IDC Japanは3月16日、全世界の人工知能(AI)市場についての予測を発表した。同社はソフトウェア、ハードウェア、サービスの各カテゴリーを含む全世界のAI市場は、2022年には前年比19.6%成長し売上額は4,328億ドル(約51兆2,169億円)になると予測した。また、この市場は2023年には5,000億ドルを突破すると見込まれている。
「言語、音声、視覚テクノロジー、そして複合的なAIソリューションの進歩により、人間の効率性に革命的な変化が起こりつつある」と、米国IDC Worldwide Artificial Intelligence (AI) and Automation Research グループバイスプレジデント Ritu Jyoti氏は述べている。
3つのカテゴリー「AIハードウェア」「AIソフトウェア」「AIサービス」のうち、2022年にはAIハードウェアおよびAIサービスの支出成長ペースが速まる結果、支出額におけるAIソフトウェアのシェアが若干低下すると同社は予測。この傾向は2023年まで続く見通しという。全体として、今後5年間で最も急速な支出増加が見込まれるのはAIサービスであり、年間平均成長率(CAGR:Compound Annual Growth Rate)は22%に達すると見られるという。一方、AIハードウェアのCAGRは20.5%。
AIソフトウェアの内訳をみると、AIアプリケーションが2021年前半の支出額で47%を占め、次いでAIシステムインフラストラクチャソフトウェアが35%となっている。成長率の観点で最も大きい伸びが予測されるのはAIプラットフォームであり、5年間のCAGRが34.6%と見込まれている。
そのAIアプリケーションの中でも、AI CRMやその他のAIアプリケーションと比べて、AI ERMが今後数年間で最も急速な成長が見込まれている。そのうち最も急速な成長が見込まれるのはAIライフサイクルソフトウェアであり、5年間のCAGRは38.9%と予測されている。
AIサービスのカテゴリーでは、AI ITサービスが2021年の前半に前年比20.4%の成長を示し、世界全体の支出額が184億ドルに達した。
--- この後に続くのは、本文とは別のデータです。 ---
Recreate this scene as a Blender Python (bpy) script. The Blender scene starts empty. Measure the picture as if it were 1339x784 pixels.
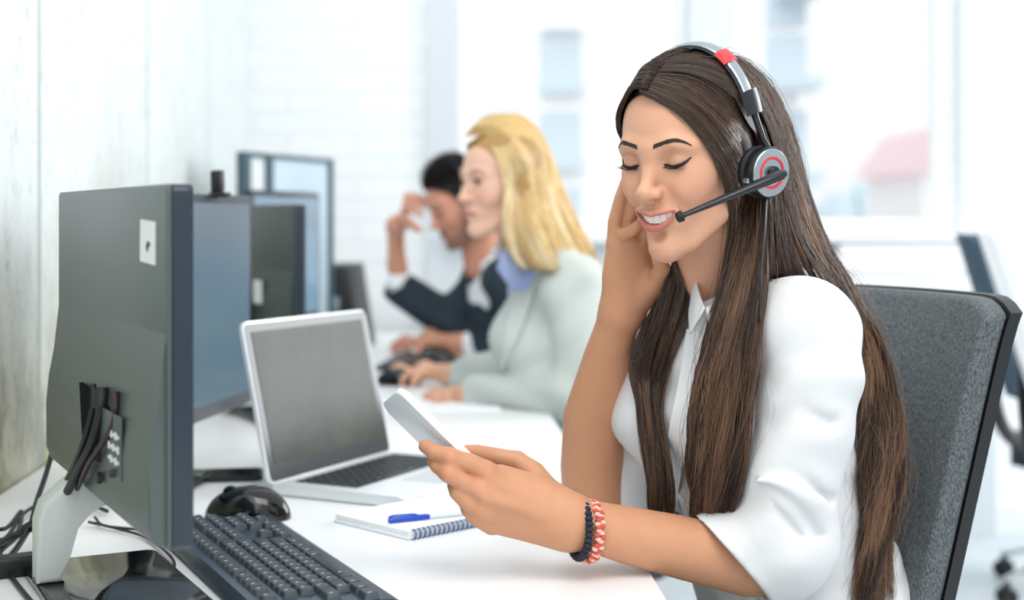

この成長率は、2022年には22%に伸び、予測期間の終わりまで同じペースで成長が続く見通という。AIビジネスサービスも成長率の観点で大差はなく、5年間のCAGRは21.9%と見込まれており、2025年には、AIサービスの全体的な支出額が526億ドルに達するとIDCは予測している。
一方、ソフトウェアおよびサービスと比べて、AIハードウェアのカテゴリーはマーケットシェアの観点で最も大きく成長しており、2021年の前半にシェアが0.5%増加した。2022年にはマーケットシェア5%に達し、前年比24.9%の成長が予測されている。AIストレージは2021年前半、AIサーバよりも成長したが、2022年にはこの傾向は逆転する見通しという。AIストレージの成長率19.7%に対し、AIサーバは26.1%の成長が予測され、支出額に占めるシェアの観点では、AIサーバが80%以上の圧倒的なシェアとなっている。
「さまざまなAI市場セグメントにおける支出額全体から見ると、AIハードウェアの割合は小さいものに過ぎない」と、米国IDC Performance Intensive Computing リサーチバイスプレジデントのPeter Rutten氏は述べている。